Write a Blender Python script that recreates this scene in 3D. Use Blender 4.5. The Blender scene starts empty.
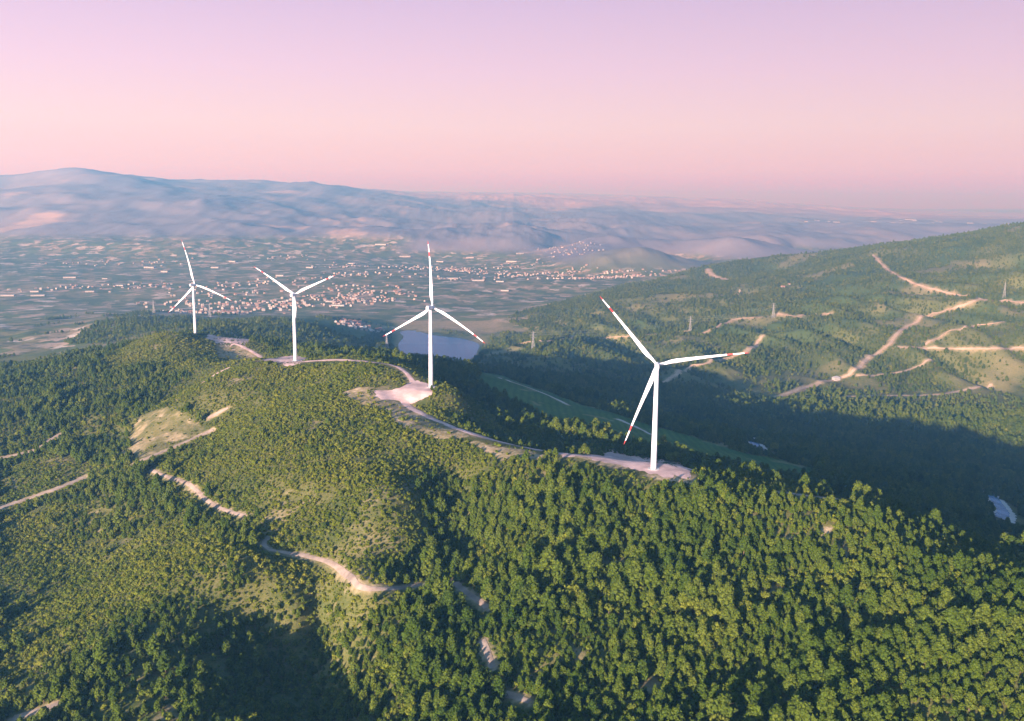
import bpy, bmesh, math, random
import numpy as np
from mathutils import Vector, Matrix

SC = bpy.context.scene
COL = SC.collection
R = math.radians
random.seed(7)
RNG = np.random.default_rng(11)

# ------------------------------------------------------------------ camera
W, H = 1024, 721
F = 930.0
CAMZ = 200.0
PITCH = math.atan((H / 2 - 200.0) / F)
ROLL = 0.0067
_f = np.array([0, math.cos(PITCH), -math.sin(PITCH)])
_r0 = np.array([1.0, 0, 0]); _u0 = np.array([0, math.sin(PITCH), math.cos(PITCH)])
_r = math.cos(ROLL) * _r0 + math.sin(ROLL) * _u0
_u = -math.sin(ROLL) * _r0 + math.cos(ROLL) * _u0
cam_d = bpy.data.cameras.new('camera')
cam = bpy.data.objects.new('camera', cam_d); COL.objects.link(cam)
cam_d.sensor_width = 36.0
cam_d.lens = F / W * 36.0
cam_d.clip_start = 1.0
cam_d.clip_end = 400000.0
M4 = Matrix.Identity(4)
for i in range(3):
    M4[i][0] = _r[i]; M4[i][1] = _u[i]; M4[i][2] = -_f[i]
M4[2][3] = CAMZ
cam.matrix_world = M4
SC.camera = cam

# ------------------------------------------------------------------ sky and sun
SUN_AZ = (-0.50, -0.87)          # horizontal direction towards the sun (behind the camera, to the left)
SUN_EL = R(9.3)
SUN_STRENGTH = 5.0
EXPOSURE = 1.93
_n = math.hypot(*SUN_AZ); SX, SY = SUN_AZ[0] / _n, SUN_AZ[1] / _n
sun_dir = Vector((SX * math.cos(SUN_EL), SY * math.cos(SUN_EL), math.sin(SUN_EL)))

world = bpy.data.worlds.new('World'); SC.world = world
world.use_nodes = True
nt = world.node_tree; nt.nodes.clear()
wo = nt.nodes.new('ShaderNodeOutputWorld'); bg = nt.nodes.new('ShaderNodeBackground')
bg.inputs['Strength'].default_value = 0.10
sky = nt.nodes.new('ShaderNodeTexSky'); sky.sky_type = 'NISHITA'; sky.sun_disc = False
sky.sun_elevation = SUN_EL; sky.sun_rotation = math.atan2(SX, SY); sky.dust_density = 2.0; sky.air_density = 1.0; sky.ozone_density = 5.0
tc = nt.nodes.new('ShaderNodeTexCoord'); sep = nt.nodes.new('ShaderNodeSeparateXYZ')
nt.links.new(tc.outputs['Generated'], sep.inputs[0])
# the evening sky: peach on the horizon, lilac above it, the clear-sky model from there to the zenith
ramp = nt.nodes.new('ShaderNodeValToRGB')
SKYK = 6.05
def setramp(rp, stops):
    el = rp.color_ramp.elements
    while len(el) > 1: el.remove(el[-1])
    el[0].position = stops[0][0]; el[0].color = stops[0][1] + (1,)
    for p, c in stops[1:]:
        e = el.new(p); e.color = c + (1,)
setramp(ramp, [(0.0, (0.400, 0.165, 0.140)), (0.03, (0.462, 0.300, 0.258)), (0.075, (0.452, 0.332, 0.322)),
               (0.13, (0.405, 0.288, 0.355)), (0.20, (0.325, 0.240, 0.345)), (0.30, (0.26, 0.25, 0.36))])
nt.links.new(sep.outputs['Z'], ramp.inputs[0])
sc_ = nt.nodes.new('ShaderNodeVectorMath'); sc_.operation = 'SCALE'; sc_.inputs['Scale'].default_value = SKYK
nt.links.new(ramp.outputs['Color'], sc_.inputs[0])
az = nt.nodes.new('ShaderNodeMapRange'); az.inputs['From Min'].default_value = -0.5; az.inputs['From Max'].default_value = 0.5
az.inputs['To Min'].default_value = 1.05; az.inputs['To Max'].default_value = 0.90
nt.links.new(sep.outputs['X'], az.inputs['Value'])
sc2 = nt.nodes.new('ShaderNodeVectorMath'); sc2.operation = 'SCALE'
nt.links.new(sc_.outputs[0], sc2.inputs[0]); nt.links.new(az.outputs[0], sc2.inputs['Scale'])
mr = nt.nodes.new('ShaderNodeMapRange'); mr.inputs['From Min'].default_value = 0.215; mr.inputs['From Max'].default_value = 0.34
nt.links.new(sep.outputs['Z'], mr.inputs['Value'])
mx = nt.nodes.new('ShaderNodeMix'); mx.data_type = 'RGBA'
nt.links.new(mr.outputs[0], mx.inputs['Factor'])
nt.links.new(sc2.outputs[0], mx.inputs['A']); nt.links.new(sky.outputs[0], mx.inputs['B'])
nt.links.new(mx.outputs['Result'], bg.inputs['Color'])
nt.links.new(bg.outputs[0], wo.inputs['Surface'])

sd = bpy.data.lights.new('sun', 'SUN'); so = bpy.data.objects.new('sun', sd); COL.objects.link(so)
sd.energy = SUN_STRENGTH; sd.angle = R(0.5); sd.color = (1.0, 0.88, 0.91)
so.rotation_euler = sun_dir.to_track_quat('Z', 'Y').to_euler()
so.location = (0, 0, 600)

SC.view_settings.view_transform = 'Standard'; SC.view_settings.look = 'None'
SC.view_settings.exposure = EXPOSURE; SC.view_settings.gamma = 1.0
SC.view_settings.use_curve_mapping = False
SC.render.engine = 'CYCLES'
SC.cycles.use_denoising = True
try:
    SC.cycles.denoiser = 'OPENIMAGEDENOISE'
except Exception:
    pass
SC.cycles.max_bounces = 5; SC.cycles.diffuse_bounces = 3; SC.cycles.glossy_bounces = 2
SC.cycles.volume_bounces = 0; SC.cycles.transmission_bounces = 2
SC.cycles.sample_clamp_indirect = 4.0

# ------------------------------------------------------------------ helpers
def tag(o, label=None, cat=None, group=None, kind=None):
    if label: o['label'] = label
    if cat: o['category'] = cat
    if group: o['group'] = group
    if kind: o['kind'] = kind
    return o

def mesh_obj(name, verts, faces, mats=(), parent=None, fmat=None, smooth=False):
    me = bpy.data.meshes.new(name)
    me.from_pydata([tuple(v) for v in verts], [], [tuple(f) for f in faces])
    for m in (mats if isinstance(mats, (list, tuple)) else [mats]): me.materials.append(m)
    if fmat is not None: me.polygons.foreach_set('material_index', list(fmat))
    if smooth: me.polygons.foreach_set('use_smooth', [True] * len(me.polygons))
    me.update()
    o = bpy.data.objects.new(name, me); COL.objects.link(o)
    if parent: o.parent = parent
    return o

def empty(name, loc=(0, 0, 0), rz=0.0):
    o = bpy.data.objects.new(name, None); COL.objects.link(o)
    o.location = loc; o.rotation_euler = (0, 0, rz); o.empty_display_size = 1
    return o

def _hash(ix, iy, seed):
    h = (ix * 374761393 + iy * 668265263 + seed * 974711) & 0xFFFFFFFF
    h = ((h ^ (h >> 13)) * 1274126177) & 0xFFFFFFFF
    h = h ^ (h >> 16)
    return h

def noise(x, y, seed=0):
    """gradient noise, about -0.7..0.7"""
    x = np.asarray(x, float); y = np.asarray(y, float)
    xf = np.floor(x); yf = np.floor(y)
    ix = xf.astype(np.int64); iy = yf.astype(np.int64)
    fx = x - xf; fy = y - yf
    u = fx * fx * fx * (fx * (fx * 6 - 15) + 10); v = fy * fy * fy * (fy * (fy * 6 - 15) + 10)
    def g(dx, dy):
        a = _hash(ix + dx, iy + dy, seed) * (2 * math.pi / 4294967296.0)
        return np.cos(a) * (fx - dx) + np.sin(a) * (fy - dy)
    a = g(0, 0); b = g(1, 0); c = g(0, 1); d = g(1, 1)
    return (a + (b - a) * u) * (1 - v) + (c + (d - c) * u) * v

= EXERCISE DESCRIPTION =
Give again exactly the lines running from the beginning of the material above through the line that contains "RNG = np.random.default_rng(11)", and leave out every picture.

= ANSWER TO THE EXERCISE =
Write a Blender Python script that recreates this scene in 3D. Use Blender 4.5. The Blender scene starts empty.
import bpy, bmesh, math, random
import numpy as np
from mathutils import Vector, Matrix

SC = bpy.context.scene
COL = SC.collection
R = math.radians
random.seed(7)
RNG = np.random.default_rng(11)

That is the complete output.